Projecten met Hotlinks
Bij projecten waar wel Hotlinks en zelfgemaakte en gedownloade objecten gebruikt worden die in het gehele project hetzelfde moeten zijn en blijven, is het aan te raden een externe projectbibliotheek te gebruiken. Hierdoor zullen alle gelinkte projectbestanden exact dezelfde objecten gebruiken. Dit maakt het wijzigen van de objecten een stuk eenvoudiger. De objecten zijn dan namelijk wel projectspecifiek maar niet bestandspecifiek.
Indien er reeds objecten zijn aangemaakt in de Embedded Library en er toch met Hotlinks gewerkt gaat worden, kunnen de objecten uit de Embedded Library eenvoudig opgeslagen worden in een externe bibliotheek.
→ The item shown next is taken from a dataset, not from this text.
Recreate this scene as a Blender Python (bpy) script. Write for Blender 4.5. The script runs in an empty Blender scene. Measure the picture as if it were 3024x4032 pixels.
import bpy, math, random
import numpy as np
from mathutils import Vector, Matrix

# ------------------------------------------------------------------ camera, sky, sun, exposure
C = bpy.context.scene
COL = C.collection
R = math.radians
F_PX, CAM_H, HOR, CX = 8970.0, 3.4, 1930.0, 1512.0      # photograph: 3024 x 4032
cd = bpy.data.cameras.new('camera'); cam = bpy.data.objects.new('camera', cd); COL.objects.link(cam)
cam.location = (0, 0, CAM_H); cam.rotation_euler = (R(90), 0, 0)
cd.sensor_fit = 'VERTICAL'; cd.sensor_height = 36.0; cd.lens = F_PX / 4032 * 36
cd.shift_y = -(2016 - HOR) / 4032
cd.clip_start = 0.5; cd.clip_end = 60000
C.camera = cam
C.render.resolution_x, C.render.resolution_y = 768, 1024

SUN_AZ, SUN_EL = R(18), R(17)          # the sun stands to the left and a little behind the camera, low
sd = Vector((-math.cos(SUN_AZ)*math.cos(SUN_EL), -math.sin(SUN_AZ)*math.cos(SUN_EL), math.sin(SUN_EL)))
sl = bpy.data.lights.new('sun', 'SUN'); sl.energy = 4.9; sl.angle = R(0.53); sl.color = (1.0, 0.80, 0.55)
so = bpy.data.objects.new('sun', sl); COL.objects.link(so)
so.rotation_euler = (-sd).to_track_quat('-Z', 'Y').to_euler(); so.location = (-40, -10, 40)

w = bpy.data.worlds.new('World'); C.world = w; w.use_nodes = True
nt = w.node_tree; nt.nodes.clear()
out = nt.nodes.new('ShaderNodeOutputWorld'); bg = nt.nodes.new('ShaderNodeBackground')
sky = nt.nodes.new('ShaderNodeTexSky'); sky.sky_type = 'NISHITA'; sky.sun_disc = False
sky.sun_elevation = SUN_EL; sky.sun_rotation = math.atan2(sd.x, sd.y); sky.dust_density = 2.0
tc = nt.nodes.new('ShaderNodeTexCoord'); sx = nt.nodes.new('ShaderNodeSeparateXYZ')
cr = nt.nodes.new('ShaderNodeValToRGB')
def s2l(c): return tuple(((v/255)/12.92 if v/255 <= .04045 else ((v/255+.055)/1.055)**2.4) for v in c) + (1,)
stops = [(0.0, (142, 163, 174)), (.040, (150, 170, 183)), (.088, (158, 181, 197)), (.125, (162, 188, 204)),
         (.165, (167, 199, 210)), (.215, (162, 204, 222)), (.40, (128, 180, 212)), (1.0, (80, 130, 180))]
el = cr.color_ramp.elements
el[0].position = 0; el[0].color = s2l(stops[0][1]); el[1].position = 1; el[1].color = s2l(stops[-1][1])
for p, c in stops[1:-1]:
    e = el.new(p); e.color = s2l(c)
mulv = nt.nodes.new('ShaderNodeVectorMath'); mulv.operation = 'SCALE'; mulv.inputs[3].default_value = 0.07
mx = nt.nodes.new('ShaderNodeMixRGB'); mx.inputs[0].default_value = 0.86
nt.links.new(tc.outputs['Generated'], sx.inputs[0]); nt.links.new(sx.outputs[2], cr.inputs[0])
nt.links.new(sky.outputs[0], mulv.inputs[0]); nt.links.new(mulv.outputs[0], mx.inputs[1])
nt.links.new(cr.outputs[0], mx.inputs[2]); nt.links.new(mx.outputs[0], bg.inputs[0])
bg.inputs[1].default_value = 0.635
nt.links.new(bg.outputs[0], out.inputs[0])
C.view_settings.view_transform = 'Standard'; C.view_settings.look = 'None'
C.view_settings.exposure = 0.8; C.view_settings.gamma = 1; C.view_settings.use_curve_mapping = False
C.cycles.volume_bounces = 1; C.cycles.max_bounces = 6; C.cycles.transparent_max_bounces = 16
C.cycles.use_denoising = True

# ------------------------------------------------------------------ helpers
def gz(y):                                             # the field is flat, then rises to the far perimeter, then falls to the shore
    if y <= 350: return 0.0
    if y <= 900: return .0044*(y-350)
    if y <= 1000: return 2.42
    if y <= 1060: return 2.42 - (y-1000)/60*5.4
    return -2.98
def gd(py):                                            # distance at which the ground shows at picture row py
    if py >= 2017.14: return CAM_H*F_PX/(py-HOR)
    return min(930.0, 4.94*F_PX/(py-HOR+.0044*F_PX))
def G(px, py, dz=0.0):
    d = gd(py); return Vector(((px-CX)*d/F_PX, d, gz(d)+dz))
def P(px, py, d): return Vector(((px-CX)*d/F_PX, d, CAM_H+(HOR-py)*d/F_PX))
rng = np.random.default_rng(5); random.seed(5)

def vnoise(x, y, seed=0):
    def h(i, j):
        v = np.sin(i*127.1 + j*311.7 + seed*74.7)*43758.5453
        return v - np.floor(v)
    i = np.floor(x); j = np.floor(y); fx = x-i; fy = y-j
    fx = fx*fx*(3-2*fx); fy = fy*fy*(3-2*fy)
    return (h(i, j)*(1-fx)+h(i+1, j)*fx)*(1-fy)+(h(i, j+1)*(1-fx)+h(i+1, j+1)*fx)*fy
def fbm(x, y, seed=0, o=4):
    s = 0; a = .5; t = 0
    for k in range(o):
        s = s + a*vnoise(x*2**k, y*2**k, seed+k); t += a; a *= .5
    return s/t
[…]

Dit gebeurd met behulp van de knop Export selected library item(s) into local folder
(zie afbeelding),
vervolgens is het mogelijk de Embedded objecten te verwijderen door de objecten te selecteren en de Delete selected library item(s)
functie te gebruiken.
Tot slot dient de nieuwe externe bibliotheek geladen te worden bij Add Linked Libraries…
Zie voor een uitgebreidere uitleg hierover het artikel over Hotlinks en projectbibliotheken.
Objecten die gemaakt worden met in Archicad ingebouwde add-ons zoals de KME Ramen en deuren add-on of de Stairmaker (vanaf Archicad 21 is deze add-on vervangen door het Trap gereedschap), kunnen bij het aanmaken alleen in de Embedded Library worden opgeslagen. Met de hierboven omschreven methode kunnen deze in de projectbibliotheek geplaatst worden.